Windows 7 Thread, Helpdesk Gadget in Technical; Hi all,
Been talking to the rest of the ICT team here and we are looking at implementing a helpdesk ...
Been talking to the rest of the ICT team here and we are looking at implementing a helpdesk gadget when we distribute windows 7 across the school. I am the lucky one faced with this project.
A bit of background to the gadget coding (as far as I understand it):
Requires HTML Code
JScript
Gadgets Services to be running
Stored in the "Sidebar" folder with a .gadget folder
So far I have managed to create something that loads up a small screen, that can be moved anywhere on the desktop, with our school logo in it. You then click a button placed within the window and get taken to a larger window with a form inside. I have placed basic HTML buttons for "submit" and "reset" at the bottom.
The things currently not working and the things I think need to be done to get them running:
Submitting the information - JScript
Going back to the original splash screen
Sending information back to an SQL Server
What I have at the moment, even though it is just very basic base code and doesnt really do anything, is attached to this post.
We are currently using spiceworks at the moment but finding it a very slow application to run.

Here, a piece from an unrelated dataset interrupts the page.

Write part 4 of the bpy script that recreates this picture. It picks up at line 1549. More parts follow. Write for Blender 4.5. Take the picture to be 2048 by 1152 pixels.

The loading times on the web interface aren't that good and a bespoke setup would have greater benifits.
There must be something wrong if you are finding spice works slow we are running ours on a dell gx60 with 1gb of RAM and it works great! No slow even on the external connection. and we use that pretty much all the time for calls and resolutions!

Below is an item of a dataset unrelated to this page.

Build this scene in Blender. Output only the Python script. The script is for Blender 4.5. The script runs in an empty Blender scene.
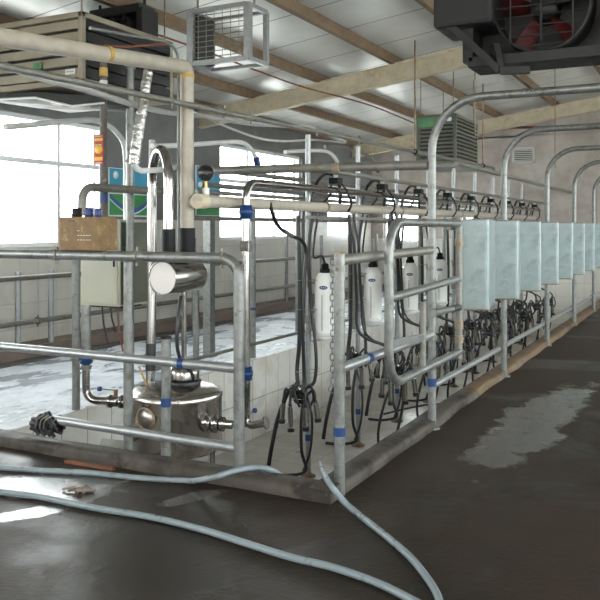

We are currently using spiceworks at the moment but finding it a very slow application to run. The loading times on the web interface aren't that good and a bespoke setup would have greater benifits.

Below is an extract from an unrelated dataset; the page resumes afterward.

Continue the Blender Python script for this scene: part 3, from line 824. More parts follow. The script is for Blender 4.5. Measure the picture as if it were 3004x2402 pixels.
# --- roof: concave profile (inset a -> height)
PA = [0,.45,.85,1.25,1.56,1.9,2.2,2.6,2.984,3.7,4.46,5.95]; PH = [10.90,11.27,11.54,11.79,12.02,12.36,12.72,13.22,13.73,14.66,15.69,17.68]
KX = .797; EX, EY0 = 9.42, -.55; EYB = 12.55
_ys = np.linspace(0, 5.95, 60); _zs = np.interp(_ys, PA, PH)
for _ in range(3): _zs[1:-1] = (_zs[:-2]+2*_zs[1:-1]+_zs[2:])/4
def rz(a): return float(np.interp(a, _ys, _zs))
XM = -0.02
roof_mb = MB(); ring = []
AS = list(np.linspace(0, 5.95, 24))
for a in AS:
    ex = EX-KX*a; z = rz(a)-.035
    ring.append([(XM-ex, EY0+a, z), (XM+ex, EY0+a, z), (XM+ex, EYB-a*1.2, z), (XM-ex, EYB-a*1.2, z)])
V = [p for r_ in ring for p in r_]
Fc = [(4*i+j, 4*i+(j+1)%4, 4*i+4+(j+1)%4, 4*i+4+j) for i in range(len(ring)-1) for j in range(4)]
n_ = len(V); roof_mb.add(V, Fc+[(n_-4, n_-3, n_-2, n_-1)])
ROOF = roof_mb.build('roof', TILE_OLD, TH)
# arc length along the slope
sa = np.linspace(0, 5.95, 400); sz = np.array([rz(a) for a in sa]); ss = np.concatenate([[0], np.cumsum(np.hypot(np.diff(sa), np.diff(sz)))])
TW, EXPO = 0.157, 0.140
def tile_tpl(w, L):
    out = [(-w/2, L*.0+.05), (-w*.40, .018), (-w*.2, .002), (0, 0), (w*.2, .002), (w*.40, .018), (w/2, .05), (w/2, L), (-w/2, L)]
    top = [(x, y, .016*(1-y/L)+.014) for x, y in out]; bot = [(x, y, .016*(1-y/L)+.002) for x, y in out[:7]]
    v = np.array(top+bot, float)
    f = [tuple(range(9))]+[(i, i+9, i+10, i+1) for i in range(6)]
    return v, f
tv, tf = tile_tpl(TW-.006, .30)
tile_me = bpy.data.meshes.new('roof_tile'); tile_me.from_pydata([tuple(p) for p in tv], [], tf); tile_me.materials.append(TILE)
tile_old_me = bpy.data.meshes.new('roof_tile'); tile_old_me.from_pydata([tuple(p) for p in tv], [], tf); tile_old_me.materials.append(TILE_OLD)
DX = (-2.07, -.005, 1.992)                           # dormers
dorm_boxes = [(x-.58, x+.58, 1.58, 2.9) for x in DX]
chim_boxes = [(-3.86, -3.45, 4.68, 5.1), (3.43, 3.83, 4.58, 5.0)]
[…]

Yeh I found the same, Spiceworks is total overkill and very bloated.
I wrote my own in ASP web and Access backend and its blindingly fast and simple to use. A gadget would be great, I wonder if you could find out the session username and display only their jobs in the gadget.
We are currently using spiceworks at the moment but finding it a very slow application to run. The loading times on the web interface aren't that good and a bespoke setup would have greater benifits.
What spec server are you running it on? Do you have anything else running?
We had it on a desktop pc running windows server along with a VMWare server, zimbra, and a print server and it ran like an absolute dog.
Since then we've bought some proper server hardware (Intel server board, 8Gb Ram, 800w PSU, 2TB Sata, Xeon Quad Core) and are running VMWare ESXi. We've setup a virtual server with 1 cpu, 1Gb Ram and a 40Gb HDD. This virtual server is running Windows server 2003 R2, and only has Spiceworks installed. It's also the print-server for approx 10 network printers. Spiceworks is now running like a dream! I searched for and installed the Spiceworks gadget after reading this thread and that too is running really well. I actually prefer the gadget interface to the one that runs in a web browser; it's more concise and less bloated.
Yeh I found the same, Spiceworks is total overkill and very bloated.
I wrote my own in ASP web and Access backend and its blindingly fast and simple to use. A gadget would be great, I wonder if you could find out the session username and display only their jobs in the gadget.
How long did it take you to make your own? Is there any chance that you could post the creation steps on here for me and so I can try and follow the same procedure?
You can of course find out the session name, this is done by looking at the username of the current user logged in. The "net.username" command works in .bat and VBscripts so I presume you can either make one of those to report back the username or put something similar in your backend.
Here is a code snippet that I am using for a web based login tracker that uses the above code:
Code:
' Gather required information
strLUsername = net.username
strLComputer = net.computername
We found that spiceworks is very resource heavy, it could really do with alot of the features turned off and then allowing you to turn them on when needed. We found there are alot of features that you can turn off, but even then they still load.